**TASK PROMPT:**
Repeat the whole of the data, keeping every detail the same.

**RECORD EXCERPTS:**
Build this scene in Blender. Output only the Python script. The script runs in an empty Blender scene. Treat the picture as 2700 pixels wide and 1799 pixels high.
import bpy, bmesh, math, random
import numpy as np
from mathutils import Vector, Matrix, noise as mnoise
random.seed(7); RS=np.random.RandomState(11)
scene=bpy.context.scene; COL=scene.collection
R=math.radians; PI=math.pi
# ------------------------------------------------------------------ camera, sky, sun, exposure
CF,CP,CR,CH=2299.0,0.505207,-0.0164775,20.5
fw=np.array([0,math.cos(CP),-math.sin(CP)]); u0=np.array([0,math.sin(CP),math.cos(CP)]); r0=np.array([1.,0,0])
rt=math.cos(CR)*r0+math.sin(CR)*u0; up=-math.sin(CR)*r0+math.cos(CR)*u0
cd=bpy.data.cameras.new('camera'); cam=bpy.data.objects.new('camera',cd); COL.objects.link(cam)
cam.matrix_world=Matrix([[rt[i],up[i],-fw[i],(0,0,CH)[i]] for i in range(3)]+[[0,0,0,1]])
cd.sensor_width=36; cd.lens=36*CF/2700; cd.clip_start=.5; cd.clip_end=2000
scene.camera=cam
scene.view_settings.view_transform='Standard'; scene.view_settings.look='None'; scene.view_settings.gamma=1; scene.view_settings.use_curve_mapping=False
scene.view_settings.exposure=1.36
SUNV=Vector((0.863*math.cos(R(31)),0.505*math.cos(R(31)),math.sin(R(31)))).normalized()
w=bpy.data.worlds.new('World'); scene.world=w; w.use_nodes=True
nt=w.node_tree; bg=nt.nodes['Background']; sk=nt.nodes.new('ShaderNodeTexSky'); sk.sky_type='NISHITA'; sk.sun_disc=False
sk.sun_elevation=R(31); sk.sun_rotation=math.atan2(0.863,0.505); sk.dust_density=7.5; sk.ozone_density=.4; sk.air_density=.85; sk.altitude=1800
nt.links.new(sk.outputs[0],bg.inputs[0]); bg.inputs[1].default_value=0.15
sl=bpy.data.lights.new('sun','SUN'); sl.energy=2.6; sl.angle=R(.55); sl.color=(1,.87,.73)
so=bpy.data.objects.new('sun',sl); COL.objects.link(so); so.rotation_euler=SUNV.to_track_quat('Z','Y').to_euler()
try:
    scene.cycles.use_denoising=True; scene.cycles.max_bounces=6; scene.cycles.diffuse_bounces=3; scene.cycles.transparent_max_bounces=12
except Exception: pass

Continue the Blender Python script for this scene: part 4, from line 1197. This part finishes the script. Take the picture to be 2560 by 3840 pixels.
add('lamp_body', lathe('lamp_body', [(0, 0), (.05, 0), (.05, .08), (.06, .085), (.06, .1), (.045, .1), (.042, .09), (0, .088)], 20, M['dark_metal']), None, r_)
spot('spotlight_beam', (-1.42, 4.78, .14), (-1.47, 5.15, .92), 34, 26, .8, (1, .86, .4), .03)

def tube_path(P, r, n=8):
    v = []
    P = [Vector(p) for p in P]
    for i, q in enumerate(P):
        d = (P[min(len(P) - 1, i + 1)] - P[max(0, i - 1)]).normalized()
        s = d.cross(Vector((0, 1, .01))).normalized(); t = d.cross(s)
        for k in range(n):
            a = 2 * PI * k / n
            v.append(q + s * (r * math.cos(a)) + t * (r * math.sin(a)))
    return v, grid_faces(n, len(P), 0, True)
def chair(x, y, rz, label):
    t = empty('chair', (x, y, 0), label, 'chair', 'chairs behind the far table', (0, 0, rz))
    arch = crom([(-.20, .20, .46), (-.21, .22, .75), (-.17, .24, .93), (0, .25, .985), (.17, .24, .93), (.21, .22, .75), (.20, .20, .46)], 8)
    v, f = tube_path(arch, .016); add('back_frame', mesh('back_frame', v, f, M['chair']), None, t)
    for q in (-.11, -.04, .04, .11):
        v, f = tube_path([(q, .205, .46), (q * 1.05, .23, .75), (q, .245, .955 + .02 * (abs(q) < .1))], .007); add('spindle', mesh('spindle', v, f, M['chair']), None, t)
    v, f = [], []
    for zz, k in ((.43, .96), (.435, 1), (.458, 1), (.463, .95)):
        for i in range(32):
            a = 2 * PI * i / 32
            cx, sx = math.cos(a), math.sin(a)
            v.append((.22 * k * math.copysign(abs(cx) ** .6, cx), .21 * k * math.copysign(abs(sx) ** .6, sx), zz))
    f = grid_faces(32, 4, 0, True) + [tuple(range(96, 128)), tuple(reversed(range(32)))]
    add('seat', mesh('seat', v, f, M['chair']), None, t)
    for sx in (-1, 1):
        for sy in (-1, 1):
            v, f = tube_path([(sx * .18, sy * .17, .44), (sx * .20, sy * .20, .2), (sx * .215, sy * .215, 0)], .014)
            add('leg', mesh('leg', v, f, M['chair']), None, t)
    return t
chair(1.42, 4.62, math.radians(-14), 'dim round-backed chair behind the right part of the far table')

**TASK RESPONSE:**
Build this scene in Blender. Output only the Python script. The script runs in an empty Blender scene. Treat the picture as 2700 pixels wide and 1799 pixels high.
import bpy, bmesh, math, random
import numpy as np
from mathutils import Vector, Matrix, noise as mnoise
random.seed(7); RS=np.random.RandomState(11)
scene=bpy.context.scene; COL=scene.collection
R=math.radians; PI=math.pi
# ------------------------------------------------------------------ camera, sky, sun, exposure
CF,CP,CR,CH=2299.0,0.505207,-0.0164775,20.5
fw=np.array([0,math.cos(CP),-math.sin(CP)]); u0=np.array([0,math.sin(CP),math.cos(CP)]); r0=np.array([1.,0,0])
rt=math.cos(CR)*r0+math.sin(CR)*u0; up=-math.sin(CR)*r0+math.cos(CR)*u0
cd=bpy.data.cameras.new('camera'); cam=bpy.data.objects.new('camera',cd); COL.objects.link(cam)
cam.matrix_world=Matrix([[rt[i],up[i],-fw[i],(0,0,CH)[i]] for i in range(3)]+[[0,0,0,1]])
cd.sensor_width=36; cd.lens=36*CF/2700; cd.clip_start=.5; cd.clip_end=2000
scene.camera=cam
scene.view_settings.view_transform='Standard'; scene.view_settings.look='None'; scene.view_settings.gamma=1; scene.view_settings.use_curve_mapping=False
scene.view_settings.exposure=1.36
SUNV=Vector((0.863*math.cos(R(31)),0.505*math.cos(R(31)),math.sin(R(31)))).normalized()
w=bpy.data.worlds.new('World'); scene.world=w; w.use_nodes=True
nt=w.node_tree; bg=nt.nodes['Background']; sk=nt.nodes.new('ShaderNodeTexSky'); sk.sky_type='NISHITA'; sk.sun_disc=False
sk.sun_elevation=R(31); sk.sun_rotation=math.atan2(0.863,0.505); sk.dust_density=7.5; sk.ozone_density=.4; sk.air_density=.85; sk.altitude=1800
nt.links.new(sk.outputs[0],bg.inputs[0]); bg.inputs[1].default_value=0.15
sl=bpy.data.lights.new('sun','SUN'); sl.energy=2.6; sl.angle=R(.55); sl.color=(1,.87,.73)
so=bpy.data.objects.new('sun',sl); COL.objects.link(so); so.rotation_euler=SUNV.to_track_quat('Z','Y').to_euler()
try:
    scene.cycles.use_denoising=True; scene.cycles.max_bounces=6; scene.cycles.diffuse_bounces=3; scene.cycles.transparent_max_bounces=12
except Exception: pass

Continue the Blender Python script for this scene: part 4, from line 1197. This part finishes the script. Take the picture to be 2560 by 3840 pixels.
add('lamp_body', lathe('lamp_body', [(0, 0), (.05, 0), (.05, .08), (.06, .085), (.06, .1), (.045, .1), (.042, .09), (0, .088)], 20, M['dark_metal']), None, r_)
spot('spotlight_beam', (-1.42, 4.78, .14), (-1.47, 5.15, .92), 34, 26, .8, (1, .86, .4), .03)

def tube_path(P, r, n=8):
    v = []
    P = [Vector(p) for p in P]
    for i, q in enumerate(P):
        d = (P[min(len(P) - 1, i + 1)] - P[max(0, i - 1)]).normalized()
        s = d.cross(Vector((0, 1, .01))).normalized(); t = d.cross(s)
        for k in range(n):
            a = 2 * PI * k / n
            v.append(q + s * (r * math.cos(a)) + t * (r * math.sin(a)))
    return v, grid_faces(n, len(P), 0, True)
def chair(x, y, rz, label):
    t = empty('chair', (x, y, 0), label, 'chair', 'chairs behind the far table', (0, 0, rz))
    arch = crom([(-.20, .20, .46), (-.21, .22, .75), (-.17, .24, .93), (0, .25, .985), (.17, .24, .93), (.21, .22, .75), (.20, .20, .46)], 8)
    v, f = tube_path(arch, .016); add('back_frame', mesh('back_frame', v, f, M['chair']), None, t)
    for q in (-.11, -.04, .04, .11):
        v, f = tube_path([(q, .205, .46), (q * 1.05, .23, .75), (q, .245, .955 + .02 * (abs(q) < .1))], .007); add('spindle', mesh('spindle', v, f, M['chair']), None, t)
    v, f = [], []
    for zz, k in ((.43, .96), (.435, 1), (.458, 1), (.463, .95)):
        for i in range(32):
            a = 2 * PI * i / 32
            cx, sx = math.cos(a), math.sin(a)
            v.append((.22 * k * math.copysign(abs(cx) ** .6, cx), .21 * k * math.copysign(abs(sx) ** .6, sx), zz))
    f = grid_faces(32, 4, 0, True) + [tuple(range(96, 128)), tuple(reversed(range(32)))]
    add('seat', mesh('seat', v, f, M['chair']), None, t)
    for sx in (-1, 1):
        for sy in (-1, 1):
            v, f = tube_path([(sx * .18, sy * .17, .44), (sx * .20, sy * .20, .2), (sx * .215, sy * .215, 0)], .014)
            add('leg', mesh('leg', v, f, M['chair']), None, t)
    return t
chair(1.42, 4.62, math.radians(-14), 'dim round-backed chair behind the right part of the far table')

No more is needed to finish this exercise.